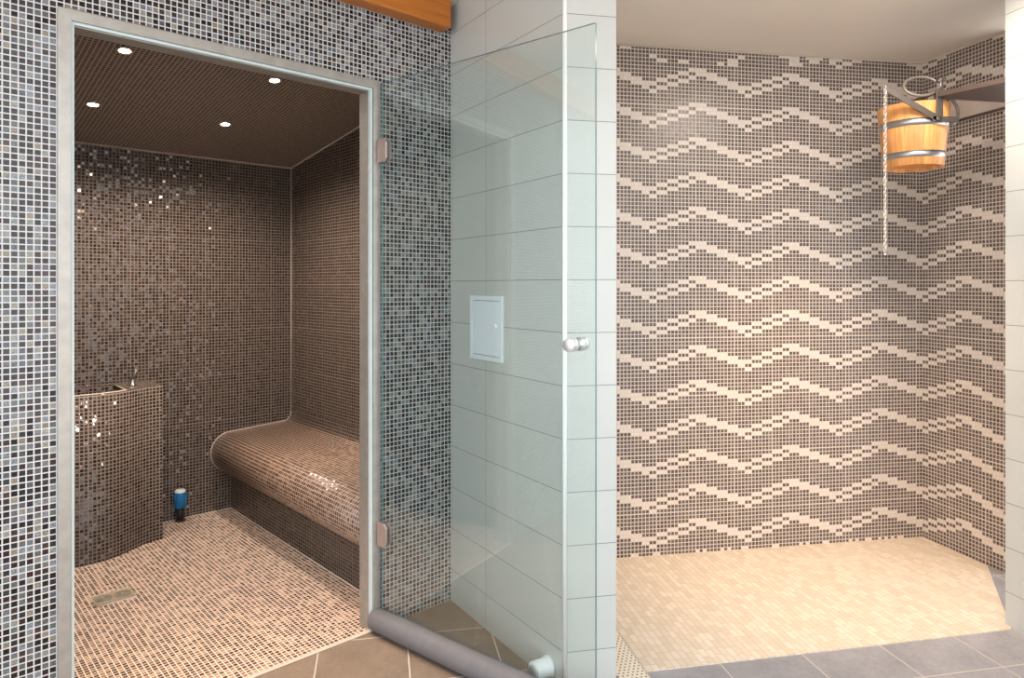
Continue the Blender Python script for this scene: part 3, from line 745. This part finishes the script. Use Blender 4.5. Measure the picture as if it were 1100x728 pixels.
def spot(name, loc, target, energy, color, size, blend=.6, r=.04):
    L = bpy.data.lights.new(name, 'SPOT'); L.energy = energy; L.color = color; L.spot_size = math.radians(size); L.spot_blend = blend; L.shadow_soft_size = r
    o = bpy.data.objects.new(name, L); COL.objects.link(o); o.location = loc
    o.rotation_euler = (Vector(target)-Vector(loc)).to_track_quat('-Z', 'Y').to_euler()
spot('shower_lamp', (1.25, 2.25, 2.36), (1.40, 3.10, 0.0), 150, (1, .68, .42), 62, 1.0)
spot('passage_lamp', (-.80, 1.72, 2.36), (-.70, 1.90, 0), 125, (1, .62, .36), 50, .9)

A = bpy.data.lights.new('shower_fill_light', 'AREA'); A.shape = 'DISK'; A.size = .32; A.energy = 17; A.color = (1, .88, .78)  # unseen fill light, added to brighten the upper shower wall
ao = bpy.data.objects.new('shower_fill_light', A); COL.objects.link(ao); ao.location = (1.50, 2.15, CEIL-.02)
# daylight from the open side behind the camera
w = bpy.data.worlds.new('daylight'); scene.world = w; w.use_nodes = True
nt = w.node_tree; nt.nodes.clear()
out = nt.nodes.new('ShaderNodeOutputWorld'); bg = nt.nodes.new('ShaderNodeBackground'); tc = nt.nodes.new('ShaderNodeTexCoord')
sx = nt.nodes.new('ShaderNodeSeparateXYZ'); cr = nt.nodes.new('ShaderNodeValToRGB')
nt.links.new(tc.outputs['Generated'], sx.inputs[0]); nt.links.new(sx.outputs[2], cr.inputs[0])
cr.color_ramp.elements[0].position = 0.0; cr.color_ramp.elements[0].color = (1.0, 1.0, 1.0, 1)
cr.color_ramp.elements[1].position = .6; cr.color_ramp.elements[1].color = (.74, .80, .85, 1)
nt.links.new(cr.outputs[0], bg.inputs[0]); bg.inputs[1].default_value = 2.95; nt.links.new(bg.outputs[0], out.inputs[0])

# ------------------------------------------------------------------ camera
cam = bpy.data.cameras.new('camera'); co = bpy.data.objects.new('camera', cam); COL.objects.link(co)
co.location = (0, 0, 1.26); co.rotation_euler = (PI/2, 0, 0)
cam.sensor_width = 36; cam.lens = 733/1100*36; cam.shift_y = -57/1100; cam.clip_start = .05
scene.camera = co
scene.view_settings.view_transform = 'Standard'; scene.view_settings.look = 'None'; scene.view_settings.gamma = 1.0
scene.view_settings.use_curve_mapping = False; scene.view_settings.exposure = 0.15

------------------------------------------------

Repeat the data exactly, dropping every picture it holds.

Continue the Blender Python script for this scene: part 3, from line 745. This part finishes the script. Use Blender 4.5. Measure the picture as if it were 1100x728 pixels.
def spot(name, loc, target, energy, color, size, blend=.6, r=.04):
    L = bpy.data.lights.new(name, 'SPOT'); L.energy = energy; L.color = color; L.spot_size = math.radians(size); L.spot_blend = blend; L.shadow_soft_size = r
    o = bpy.data.objects.new(name, L); COL.objects.link(o); o.location = loc
    o.rotation_euler = (Vector(target)-Vector(loc)).to_track_quat('-Z', 'Y').to_euler()
spot('shower_lamp', (1.25, 2.25, 2.36), (1.40, 3.10, 0.0), 150, (1, .68, .42), 62, 1.0)
spot('passage_lamp', (-.80, 1.72, 2.36), (-.70, 1.90, 0), 125, (1, .62, .36), 50, .9)

A = bpy.data.lights.new('shower_fill_light', 'AREA'); A.shape = 'DISK'; A.size = .32; A.energy = 17; A.color = (1, .88, .78)  # unseen fill light, added to brighten the upper shower wall
ao = bpy.data.objects.new('shower_fill_light', A); COL.objects.link(ao); ao.location = (1.50, 2.15, CEIL-.02)
# daylight from the open side behind the camera
w = bpy.data.worlds.new('daylight'); scene.world = w; w.use_nodes = True
nt = w.node_tree; nt.nodes.clear()
out = nt.nodes.new('ShaderNodeOutputWorld'); bg = nt.nodes.new('ShaderNodeBackground'); tc = nt.nodes.new('ShaderNodeTexCoord')
sx = nt.nodes.new('ShaderNodeSeparateXYZ'); cr = nt.nodes.new('ShaderNodeValToRGB')
nt.links.new(tc.outputs['Generated'], sx.inputs[0]); nt.links.new(sx.outputs[2], cr.inputs[0])
cr.color_ramp.elements[0].position = 0.0; cr.color_ramp.elements[0].color = (1.0, 1.0, 1.0, 1)
cr.color_ramp.elements[1].position = .6; cr.color_ramp.elements[1].color = (.74, .80, .85, 1)
nt.links.new(cr.outputs[0], bg.inputs[0]); bg.inputs[1].default_value = 2.95; nt.links.new(bg.outputs[0], out.inputs[0])

# ------------------------------------------------------------------ camera
cam = bpy.data.cameras.new('camera'); co = bpy.data.objects.new('camera', cam); COL.objects.link(co)
co.location = (0, 0, 1.26); co.rotation_euler = (PI/2, 0, 0)
cam.sensor_width = 36; cam.lens = 733/1100*36; cam.shift_y = -57/1100; cam.clip_start = .05
scene.camera = co
scene.view_settings.view_transform = 'Standard'; scene.view_settings.look = 'None'; scene.view_settings.gamma = 1.0
scene.view_settings.use_curve_mapping = False; scene.view_settings.exposure = 0.15